[Entries with scene source code]
※ ※ ※
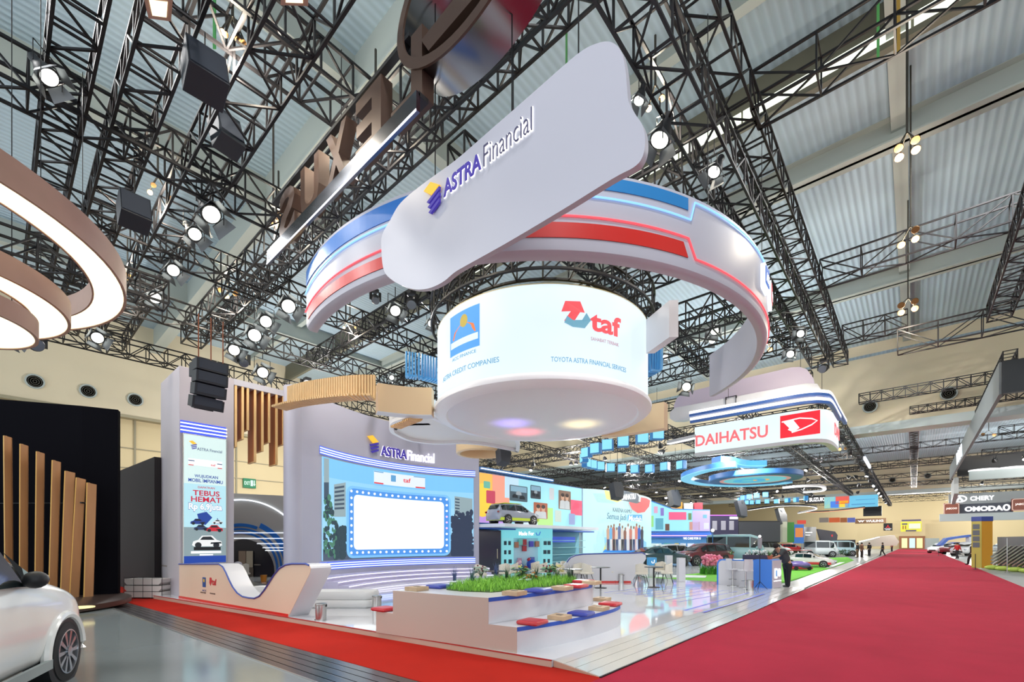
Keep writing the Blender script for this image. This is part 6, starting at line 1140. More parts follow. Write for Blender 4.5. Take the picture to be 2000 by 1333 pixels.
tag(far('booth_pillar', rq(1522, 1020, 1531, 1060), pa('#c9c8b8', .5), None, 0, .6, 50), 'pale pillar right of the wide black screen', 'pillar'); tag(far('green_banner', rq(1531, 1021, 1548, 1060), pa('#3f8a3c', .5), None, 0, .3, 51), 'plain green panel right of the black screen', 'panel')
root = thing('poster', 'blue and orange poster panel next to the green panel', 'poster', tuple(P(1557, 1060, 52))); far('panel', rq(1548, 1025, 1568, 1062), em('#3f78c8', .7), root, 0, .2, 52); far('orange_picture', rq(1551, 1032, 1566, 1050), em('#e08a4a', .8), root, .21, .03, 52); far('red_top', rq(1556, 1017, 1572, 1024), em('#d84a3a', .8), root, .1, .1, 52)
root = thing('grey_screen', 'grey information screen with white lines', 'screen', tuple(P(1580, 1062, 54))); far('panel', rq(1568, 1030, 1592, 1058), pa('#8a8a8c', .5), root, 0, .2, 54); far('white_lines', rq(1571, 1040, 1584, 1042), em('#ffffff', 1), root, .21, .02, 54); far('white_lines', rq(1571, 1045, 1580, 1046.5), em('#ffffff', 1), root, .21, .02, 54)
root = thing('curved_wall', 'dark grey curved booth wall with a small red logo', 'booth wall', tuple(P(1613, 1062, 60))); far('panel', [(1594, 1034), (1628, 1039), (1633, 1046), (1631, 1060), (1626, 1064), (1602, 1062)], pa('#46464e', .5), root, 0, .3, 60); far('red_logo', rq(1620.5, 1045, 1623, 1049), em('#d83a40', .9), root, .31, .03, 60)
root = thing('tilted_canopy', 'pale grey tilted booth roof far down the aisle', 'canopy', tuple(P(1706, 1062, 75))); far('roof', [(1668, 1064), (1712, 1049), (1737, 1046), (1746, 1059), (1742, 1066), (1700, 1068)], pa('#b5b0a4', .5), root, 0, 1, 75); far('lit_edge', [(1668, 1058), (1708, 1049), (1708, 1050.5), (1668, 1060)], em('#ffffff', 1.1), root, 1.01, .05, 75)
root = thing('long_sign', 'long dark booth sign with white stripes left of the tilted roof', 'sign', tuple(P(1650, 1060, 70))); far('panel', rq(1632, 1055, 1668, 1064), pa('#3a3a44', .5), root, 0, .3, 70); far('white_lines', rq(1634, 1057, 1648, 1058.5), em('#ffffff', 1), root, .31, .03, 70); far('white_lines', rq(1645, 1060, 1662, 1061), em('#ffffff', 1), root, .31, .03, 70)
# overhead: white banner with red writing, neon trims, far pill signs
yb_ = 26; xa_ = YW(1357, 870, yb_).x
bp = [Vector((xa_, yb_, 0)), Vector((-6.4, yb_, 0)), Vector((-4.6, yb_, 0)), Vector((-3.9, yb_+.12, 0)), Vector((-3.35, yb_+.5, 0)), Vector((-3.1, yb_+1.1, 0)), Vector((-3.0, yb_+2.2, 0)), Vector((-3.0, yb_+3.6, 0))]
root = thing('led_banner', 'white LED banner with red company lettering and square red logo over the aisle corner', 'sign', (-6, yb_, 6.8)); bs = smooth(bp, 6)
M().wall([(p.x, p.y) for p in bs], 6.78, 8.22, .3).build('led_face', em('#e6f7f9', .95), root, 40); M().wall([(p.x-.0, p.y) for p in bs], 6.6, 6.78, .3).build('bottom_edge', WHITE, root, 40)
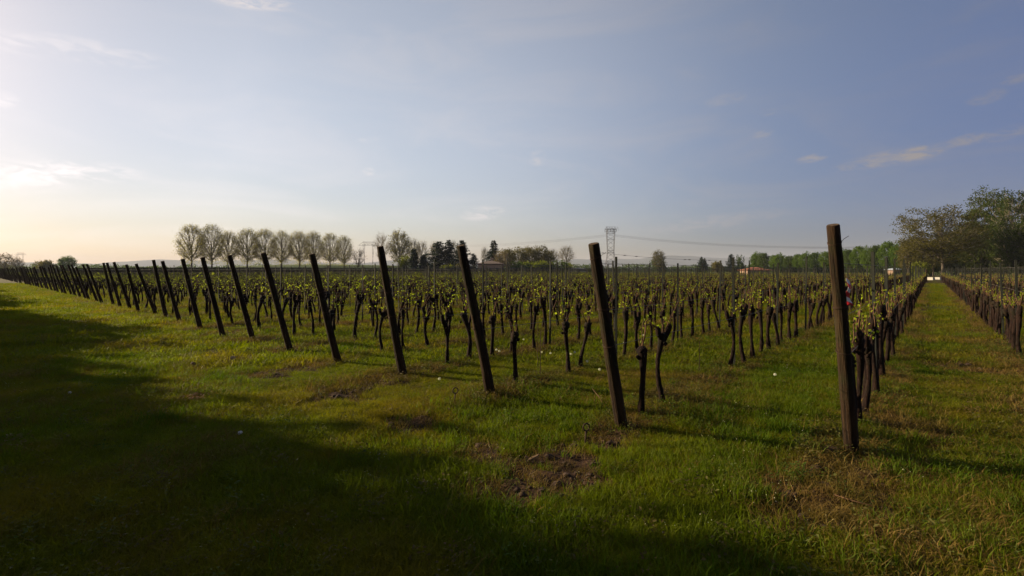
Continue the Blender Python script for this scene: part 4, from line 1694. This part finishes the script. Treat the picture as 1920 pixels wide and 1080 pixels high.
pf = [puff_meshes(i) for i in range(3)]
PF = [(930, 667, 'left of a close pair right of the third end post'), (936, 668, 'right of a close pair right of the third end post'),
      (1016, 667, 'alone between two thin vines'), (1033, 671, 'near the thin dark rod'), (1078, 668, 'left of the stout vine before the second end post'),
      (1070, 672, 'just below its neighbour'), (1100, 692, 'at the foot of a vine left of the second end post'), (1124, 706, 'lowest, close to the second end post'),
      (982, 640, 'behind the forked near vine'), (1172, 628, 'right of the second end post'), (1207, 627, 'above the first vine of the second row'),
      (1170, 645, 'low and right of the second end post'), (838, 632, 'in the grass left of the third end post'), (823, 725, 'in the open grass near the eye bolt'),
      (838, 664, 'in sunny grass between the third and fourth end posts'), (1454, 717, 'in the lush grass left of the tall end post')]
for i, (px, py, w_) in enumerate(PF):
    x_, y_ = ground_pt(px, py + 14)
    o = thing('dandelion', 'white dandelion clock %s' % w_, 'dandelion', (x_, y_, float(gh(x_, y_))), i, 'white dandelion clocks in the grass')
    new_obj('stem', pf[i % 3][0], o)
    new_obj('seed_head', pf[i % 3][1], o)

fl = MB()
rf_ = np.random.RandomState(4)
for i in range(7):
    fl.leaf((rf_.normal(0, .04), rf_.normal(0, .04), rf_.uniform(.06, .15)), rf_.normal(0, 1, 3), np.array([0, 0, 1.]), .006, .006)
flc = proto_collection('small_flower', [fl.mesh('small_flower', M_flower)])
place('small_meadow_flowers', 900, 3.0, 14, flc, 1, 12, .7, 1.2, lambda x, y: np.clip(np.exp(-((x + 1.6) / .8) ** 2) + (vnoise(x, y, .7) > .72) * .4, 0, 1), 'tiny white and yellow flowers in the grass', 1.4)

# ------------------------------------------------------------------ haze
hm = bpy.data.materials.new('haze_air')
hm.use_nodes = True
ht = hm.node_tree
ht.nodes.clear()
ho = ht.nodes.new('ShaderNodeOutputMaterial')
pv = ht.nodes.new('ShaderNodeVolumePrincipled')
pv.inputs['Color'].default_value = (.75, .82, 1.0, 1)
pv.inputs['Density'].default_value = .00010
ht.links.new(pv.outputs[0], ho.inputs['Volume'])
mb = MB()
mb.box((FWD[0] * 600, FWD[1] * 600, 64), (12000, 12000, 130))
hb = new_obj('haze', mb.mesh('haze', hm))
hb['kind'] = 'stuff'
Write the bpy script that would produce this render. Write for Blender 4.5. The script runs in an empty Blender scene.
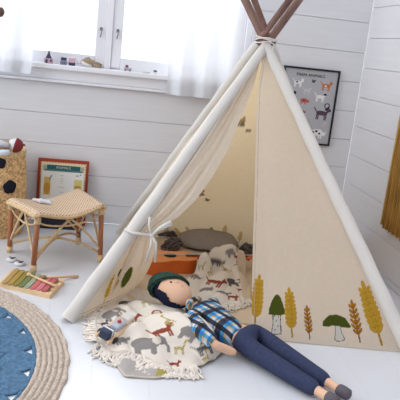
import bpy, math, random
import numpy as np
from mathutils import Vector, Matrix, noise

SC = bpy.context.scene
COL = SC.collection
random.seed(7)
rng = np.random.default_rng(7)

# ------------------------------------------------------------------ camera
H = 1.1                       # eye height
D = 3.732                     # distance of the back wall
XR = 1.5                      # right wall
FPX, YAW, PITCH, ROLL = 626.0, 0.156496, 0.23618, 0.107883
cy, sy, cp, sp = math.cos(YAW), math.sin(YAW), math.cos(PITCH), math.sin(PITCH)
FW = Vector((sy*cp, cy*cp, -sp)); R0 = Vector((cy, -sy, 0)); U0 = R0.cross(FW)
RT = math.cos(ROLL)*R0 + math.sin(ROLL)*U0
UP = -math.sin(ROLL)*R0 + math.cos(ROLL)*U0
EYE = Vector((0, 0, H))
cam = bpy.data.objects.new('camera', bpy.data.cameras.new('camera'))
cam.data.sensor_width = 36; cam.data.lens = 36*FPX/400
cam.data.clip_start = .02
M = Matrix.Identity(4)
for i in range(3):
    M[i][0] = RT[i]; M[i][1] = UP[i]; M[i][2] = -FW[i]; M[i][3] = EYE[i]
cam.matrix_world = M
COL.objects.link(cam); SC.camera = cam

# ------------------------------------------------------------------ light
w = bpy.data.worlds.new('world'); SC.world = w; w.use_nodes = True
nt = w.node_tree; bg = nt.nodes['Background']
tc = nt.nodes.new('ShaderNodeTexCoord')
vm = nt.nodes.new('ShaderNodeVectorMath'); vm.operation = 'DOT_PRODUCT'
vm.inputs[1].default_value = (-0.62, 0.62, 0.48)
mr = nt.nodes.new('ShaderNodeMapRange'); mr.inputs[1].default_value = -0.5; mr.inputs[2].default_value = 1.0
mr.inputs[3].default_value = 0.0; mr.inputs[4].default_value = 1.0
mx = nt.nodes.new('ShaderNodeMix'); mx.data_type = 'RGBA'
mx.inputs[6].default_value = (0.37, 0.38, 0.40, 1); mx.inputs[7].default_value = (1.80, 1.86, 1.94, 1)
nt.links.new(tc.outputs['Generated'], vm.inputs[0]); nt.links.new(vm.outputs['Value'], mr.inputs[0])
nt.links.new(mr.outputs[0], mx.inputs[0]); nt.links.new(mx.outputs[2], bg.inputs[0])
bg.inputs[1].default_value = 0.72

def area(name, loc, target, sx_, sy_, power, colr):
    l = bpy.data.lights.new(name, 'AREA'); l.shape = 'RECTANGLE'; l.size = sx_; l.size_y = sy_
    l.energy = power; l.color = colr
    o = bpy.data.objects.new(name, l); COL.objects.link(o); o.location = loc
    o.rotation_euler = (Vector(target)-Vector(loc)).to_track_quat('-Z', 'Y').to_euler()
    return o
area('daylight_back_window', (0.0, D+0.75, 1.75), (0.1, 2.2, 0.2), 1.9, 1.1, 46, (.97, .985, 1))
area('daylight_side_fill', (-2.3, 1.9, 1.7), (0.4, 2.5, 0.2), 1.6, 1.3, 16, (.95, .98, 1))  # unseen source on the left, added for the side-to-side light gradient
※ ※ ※
# WHAT YOU NEED TO DO
Read the data above. Pull out each line in which the string "Write" appears.

# THE RESPONSE
Keep writing the Blender script for this image. This is part 6, starting at line 1140. More parts follow. Write for Blender 4.5. Take the picture to be 2000 by 1333 pixels.
Write the bpy script that would produce this render. Write for Blender 4.5. The script runs in an empty Blender scene.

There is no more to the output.